Repeat, please, only the lines from the top of the data down to the line with "return np.exp(-(u*u+v*v))"; include both of those lines.

▶ Dataset section
==*==
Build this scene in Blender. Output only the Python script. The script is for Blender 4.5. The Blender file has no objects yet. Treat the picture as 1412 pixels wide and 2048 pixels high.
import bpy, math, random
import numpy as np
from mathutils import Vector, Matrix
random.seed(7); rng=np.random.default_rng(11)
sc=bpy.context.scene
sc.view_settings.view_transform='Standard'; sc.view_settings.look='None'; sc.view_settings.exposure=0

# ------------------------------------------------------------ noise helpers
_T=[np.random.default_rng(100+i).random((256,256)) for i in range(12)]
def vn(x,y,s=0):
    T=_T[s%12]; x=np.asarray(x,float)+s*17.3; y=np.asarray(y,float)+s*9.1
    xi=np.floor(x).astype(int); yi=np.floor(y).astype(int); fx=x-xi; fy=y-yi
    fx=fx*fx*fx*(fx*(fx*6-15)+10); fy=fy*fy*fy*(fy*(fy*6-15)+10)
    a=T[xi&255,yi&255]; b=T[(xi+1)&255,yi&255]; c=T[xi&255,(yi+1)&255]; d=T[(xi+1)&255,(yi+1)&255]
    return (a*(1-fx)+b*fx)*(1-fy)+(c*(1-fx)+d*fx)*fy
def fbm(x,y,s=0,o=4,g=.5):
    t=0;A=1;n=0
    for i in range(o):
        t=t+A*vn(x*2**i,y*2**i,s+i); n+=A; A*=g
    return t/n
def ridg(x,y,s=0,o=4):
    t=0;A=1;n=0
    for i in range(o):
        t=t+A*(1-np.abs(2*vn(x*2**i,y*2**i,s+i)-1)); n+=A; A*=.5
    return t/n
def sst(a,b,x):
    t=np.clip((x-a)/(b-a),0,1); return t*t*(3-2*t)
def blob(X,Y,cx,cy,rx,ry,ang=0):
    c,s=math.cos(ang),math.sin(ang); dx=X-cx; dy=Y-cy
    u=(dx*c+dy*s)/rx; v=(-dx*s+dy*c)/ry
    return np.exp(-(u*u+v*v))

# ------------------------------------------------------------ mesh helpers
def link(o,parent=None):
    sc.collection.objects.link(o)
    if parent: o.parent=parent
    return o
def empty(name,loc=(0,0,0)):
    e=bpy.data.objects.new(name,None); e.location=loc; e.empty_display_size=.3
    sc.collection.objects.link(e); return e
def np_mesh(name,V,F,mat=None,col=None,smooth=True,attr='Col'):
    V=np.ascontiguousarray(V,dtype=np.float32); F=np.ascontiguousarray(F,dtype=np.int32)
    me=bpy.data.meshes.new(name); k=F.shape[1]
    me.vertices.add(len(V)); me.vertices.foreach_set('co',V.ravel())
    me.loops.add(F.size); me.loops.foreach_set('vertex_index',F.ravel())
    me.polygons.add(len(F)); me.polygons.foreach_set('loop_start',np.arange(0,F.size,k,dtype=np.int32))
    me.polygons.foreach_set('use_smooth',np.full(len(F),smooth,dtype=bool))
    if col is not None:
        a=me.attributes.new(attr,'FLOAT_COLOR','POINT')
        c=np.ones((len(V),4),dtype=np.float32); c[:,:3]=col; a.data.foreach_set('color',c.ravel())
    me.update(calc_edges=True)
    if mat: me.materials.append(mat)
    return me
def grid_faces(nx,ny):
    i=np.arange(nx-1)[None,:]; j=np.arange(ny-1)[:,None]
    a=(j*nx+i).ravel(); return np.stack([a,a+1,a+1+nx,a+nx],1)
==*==
▶ Expected output
Build this scene in Blender. Output only the Python script. The script is for Blender 4.5. The Blender file has no objects yet. Treat the picture as 1412 pixels wide and 2048 pixels high.
import bpy, math, random
import numpy as np
from mathutils import Vector, Matrix
random.seed(7); rng=np.random.default_rng(11)
sc=bpy.context.scene
sc.view_settings.view_transform='Standard'; sc.view_settings.look='None'; sc.view_settings.exposure=0

# ------------------------------------------------------------ noise helpers
_T=[np.random.default_rng(100+i).random((256,256)) for i in range(12)]
def vn(x,y,s=0):
    T=_T[s%12]; x=np.asarray(x,float)+s*17.3; y=np.asarray(y,float)+s*9.1
    xi=np.floor(x).astype(int); yi=np.floor(y).astype(int); fx=x-xi; fy=y-yi
    fx=fx*fx*fx*(fx*(fx*6-15)+10); fy=fy*fy*fy*(fy*(fy*6-15)+10)
    a=T[xi&255,yi&255]; b=T[(xi+1)&255,yi&255]; c=T[xi&255,(yi+1)&255]; d=T[(xi+1)&255,(yi+1)&255]
    return (a*(1-fx)+b*fx)*(1-fy)+(c*(1-fx)+d*fx)*fy
def fbm(x,y,s=0,o=4,g=.5):
    t=0;A=1;n=0
    for i in range(o):
        t=t+A*vn(x*2**i,y*2**i,s+i); n+=A; A*=g
    return t/n
def ridg(x,y,s=0,o=4):
    t=0;A=1;n=0
    for i in range(o):
        t=t+A*(1-np.abs(2*vn(x*2**i,y*2**i,s+i)-1)); n+=A; A*=.5
    return t/n
def sst(a,b,x):
    t=np.clip((x-a)/(b-a),0,1); return t*t*(3-2*t)
def blob(X,Y,cx,cy,rx,ry,ang=0):
    c,s=math.cos(ang),math.sin(ang); dx=X-cx; dy=Y-cy
    u=(dx*c+dy*s)/rx; v=(-dx*s+dy*c)/ry
    return np.exp(-(u*u+v*v))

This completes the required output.